Osservando da fuori il Flaminio silenzioso, sembra ancora di sentir salire il boato che salutò l’incredibile vittoria al debutto nel Sei Nazioni. 5 febbraio 2000, 34-20 alla Scozia, un immenso Diego Dominguez e una strana maglia bianca e blu con una fascia tricolore indossata dall’Italia. Quella è e sarà per sempre una data storica per lo sport italiano, non solo per il rugby: l’ultima squadra ad essere ammessa a questo torneo così elitario, che si gioca dal 1883, era stata la Francia nel 1910, novant’anni prima.
Dopo l’ebbrezza di quell’esordio, arrivò ogni tanto qualche altro successo confortante, in mezzo alle ormai famose (o famigerate) “sconfitte onorevoli” e ai tracolli totali di fronte ad avversari troppo forti.

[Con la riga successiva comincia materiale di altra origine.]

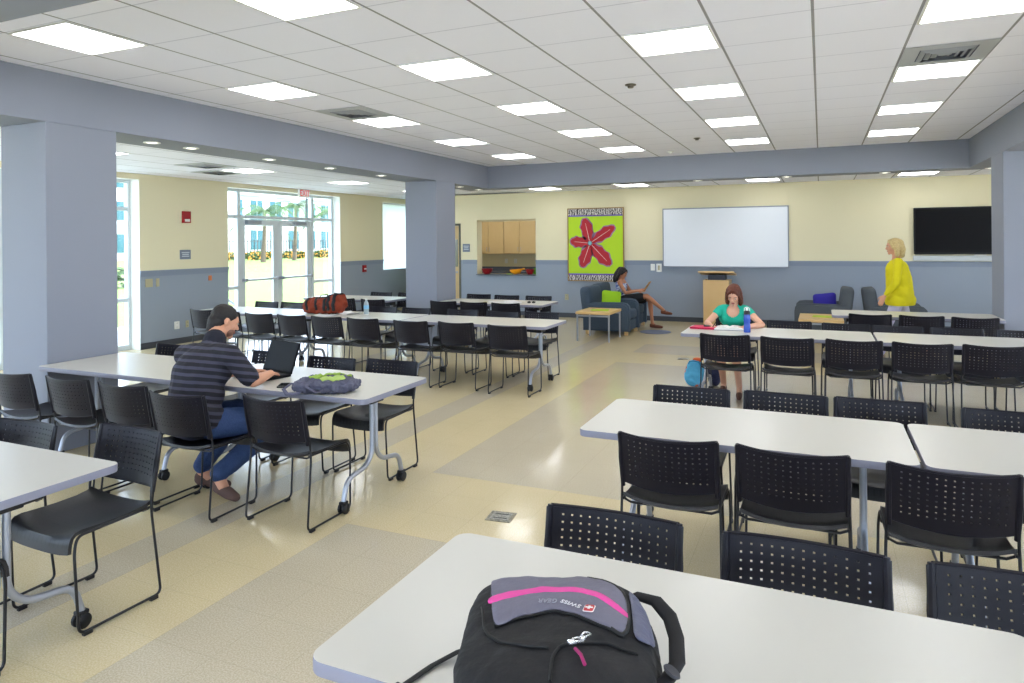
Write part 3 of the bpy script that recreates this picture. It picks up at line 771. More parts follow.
t = thing('television', 'large black flat television on the back wall beside the right column', 'television', (2.27, YB - .004, 1.395))
bm = BM(); box(bm, -.73, .73, -.075, -.02, 0, .845, bev=.008); obj('casing', bm, mat('gloss_black_plastic', (12, 12, 14), .4, spec=.3), t)
bm = BM(); box(bm, -.70, .70, -.078, -.074, .045, .815); obj('screen', bm, mat('black_screen', (7, 6, 9), .4, spec=.15), t)
bm = BM(); box(bm, -.3, .3, -.02, 0, .25, .6); obj('wall_bracket', bm, M_rod, t)
bm = BM(); box(bm, -.74, 5.0 - 2.27 + .0, -.05, -.001, -.10, -.008, bev=.004)
o = obj('wall_ledge', bm, mat('pale_ledge_paint', (196, 202, 204), .5)); o.location = (2.27, YB, 1.395 - .045 + .03); tag(o, 'narrow pale ledge on the chair rail directly under the television', 'ledge')
bm = BM(); box(bm, -.09, .09, -.03, .03, 0, .018, bev=.005)
o = obj('remote_control', bm, M_whitepl); o.location = (2.56, YB - .036, 1.3725); tag(o, 'small white remote on the ledge under the television', 'remote')

# kitchen pass-through counter with bowls
bm = BM(); box(bm, PT[0] + .002, PT[1] - .002, 14.47, 14.84, .9155, .935, bev=.004)
o = obj('counter_shelf', bm, mat('dark_grey_laminate', (78, 84, 92), .35)); tag(o, 'dark counter shelf in the kitchen opening of the back wall', 'counter')
def bowl(x, y, r, h, m, lab, name='bowl'):
    bm = BM(); lathe(bm, [(0, 0), (r * .5, 0), (r * .55, .008), (r * .85, h * .5), (r, h * .96), (r * 1.03, h), (r * .97, h), (r * .8, h * .5), (r * .5, .015), (0, .015)], 28)
    o = obj(name, bm, m, None, 50); o.location = (x, y, .936); tag(o, lab, 'bowl', 'bowls on the kitchen counter'); return o
M_rbowl = mat('dark_red_plastic', (136, 14, 26), .3); M_obowl = mat('orange_yellow_plastic', (240, 158, 20), .35)
bowl(-7.16, 14.60, .135, .125, M_rbowl, 'dark red bowl at the left end of the kitchen counter opening')
bowl(-6.07, 14.60, .105, .12, M_rbowl, 'smaller dark red bowl at the right end of the kitchen counter opening')
t = thing('serving_bowl', 'orange-yellow oval bowl with a raised lip between the two red bowls', 'bowl', (-6.40, 14.58, .936), .3, 'bowls on the kitchen counter')
bm = BM(); lathe(bm, [(0, 0), (.07, 0), (.12, .05), (.145, .11), (.138, .11), (.11, .05), (.06, .01), (0, .01)], 28, Matrix.Scale(1.05, 4, (1, 0, 0)) @ Matrix.Rotation(math.radians(-6), 4, 'Y') @ Matrix.Translation((0, 0, .008))); obj('bowl_body', bm, M_obowl, t, 50)
bm = BM(); tube(bm, [(.12, 0, .11), (.16, 0, .125), (.20, 0, .12)], [.022, .02, .012], 8); obj('pouring_lip', bm, M_obowl, t, 50)
for x, y, w, m_, lab in ((-5.97, 14.70, .07, (96, 160, 40), 'green plate leaning behind the smaller red bowl on the counter'), (-6.56, 14.62, .10, (150, 190, 40), 'flat lime green plate beside the orange bowl on the counter')):
    bm = BM(); lathe(bm, [(0, 0), (w, .0), (w * 1.1, .012), (w, .012), (0, .008)], 20, (Matrix.Rotation(math.radians(70), 4, 'X') if 'leaning' in lab else Matrix.Identity(4)))
    o = obj('plate', bm, mat('plate_%d' % m_[0], m_, .4)); o.location = (x, y, 1.01 if 'leaning' in lab else .936); tag(o, lab, 'plate')
# kitchen behind
def cabinet(x0, x1, y0, y1, z0, z1, lab, doors=1):
    t = thing('wall_cabinet' if z0 > 1 else 'base_cabinet', lab, 'cabinet', ((x0 + x1) / 2, (y0 + y1) / 2, z0), 0, 'kitchen wall cabinets' if z0 > 1 else 'kitchen base cabinets'); hx, hy = (x1 - x0) / 2, (y1 - y0) / 2
    bm = BM(); box(bm, -hx, hx, -hy + .02, hy, 0, z1 - z0); obj('body', bm, M_cab, t)
    w = 2 * hx / doors
    for k in range(doors):
        a = -hx + k * w; bm = BM(); box(bm, a + .003, a + w - .003, -hy, -hy + .019, .003, z1 - z0 - .003, bev=.002); d = obj('door', bm, M_cab, t)
        b = BM(); hxx = a + w - .04 if k % 2 == 0 else a + .04; zz = .07 if z0 > 1 else z1 - z0 - .17
        tube(b, rounded_path([(hxx, -hy, zz), (hxx, -hy - .028, zz), (hxx, -hy - .028, zz + .1), (hxx, -hy, zz + .1)], .01, 3), .004, 6); obj('handle', b, M_silver, d)
cabinet(-8.55, -7.65, 16.6, 16.92, 1.37, 2.22, 'maple wall cabinet with two doors at the left of the kitchen opening', 2)
cabinet(-7.64, -6.74, 16.6, 16.92, 1.37, 2.22, 'maple wall cabinet with two doors at the right of the kitchen opening', 2)
cabinet(-6.73, -5.83, 16.6, 16.92, 1.37, 2.22, 'maple wall cabinet mostly hidden behind the right jamb of the kitchen opening', 2)
for i, (a, b) in enumerate(((-8.55, -7.65), (-7.64, -6.74), (-6.73, -5.83))): cabinet(a, b, 16.35, 16.92, .1, .87, 'maple base cabinet hidden under the back kitchen counter, ' + ['left', 'middle', 'right'][i], 2)
bm = BM(); box(bm, -8.88, -5.02, 16.3, 16.915, .87, .91); box(bm, -8.88, -5.02, 16.895, 16.92, .91, 1.02)
o = obj('kitchen_counter', bm, mat('slate_counter', (84, 92, 106), .35)); tag(o, 'dark grey kitchen counter with upstand seen through the wall opening', 'counter')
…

Come le vittorie sulla Scozia, che invece negli ultimi tempi ci sembra diventata inarrivabile, o sul Galles, che un paio di volte siamo riusciti a far fuori. Inghilterra mai, Irlanda solo all’Olimpico nel 2013, come accennato. E la Francia?
Italia-Francia 2021, l’impresa
Detto fatto. 12 marzo 2011, un caldo sole primaverile già splende su Roma. È l’ultima partita del Sei Nazioni che l’Italia giocherà al Flaminio, ospite la Francia che non battiamo da quattordici anni, da quel test match di Grenoble che fu una delle tappe fondamentali per l’ammissione degli azzurri al torneo. Il “Terzo Tempo Village” allestito nel parcheggio è, come sempre, pieno di gente. Tra birre, musica, gadget e goliardia, l’atmosfera è di pura festa nel pieno spirito del rugby.
Man mano che si avvicina l’orario d’inizio, si formano le solite code agli angusti ingressi dello stadio e le gradinate si riempiono fino in cima. Il Flaminio è un catino capace di sprigionare il tipico, immenso calore di un piccolo stadio colmo di passione: il grido della folla che percorre gli spalti, il fremito metallico delle curve aggiuntive installate per assecondare la grande richiesta di biglietti (le architetture di Nervi non si possono modificare, sono opere d’arte e hanno vincoli).
Nessuno si aspetta di rivaleggiare con la Francia, che è in corsa per vincere il torneo. La partita è invece equilibrata fino oltre l’intervallo, ma con meno di mezz’ora da giocare i transalpini si portano sul 6-18. L’Italia però reagisce: si riavvicina con una meta di Masi, trasformata da Mirco Bergamasco. Poi la Francia si distrae, o non ne ha più, non lo sapremo mai. Arrivano tre calci piazzati per l’Italia e il biondo riccio che fa impazzire le tifose non ne sbaglia neanche uno. Azzurri avanti 22-21 e tutti a difendersi dall’assedio finale: non c’è tempo, vince l’Italia e viene giù il Flaminio. Un boato la prima volta con la Scozia, un boato l’ultima con la Francia: un cerchio che si chiude, prima di lasciare spazio al vuoto e alla tristezza che scendono lentamente sul secondo stadio della capitale.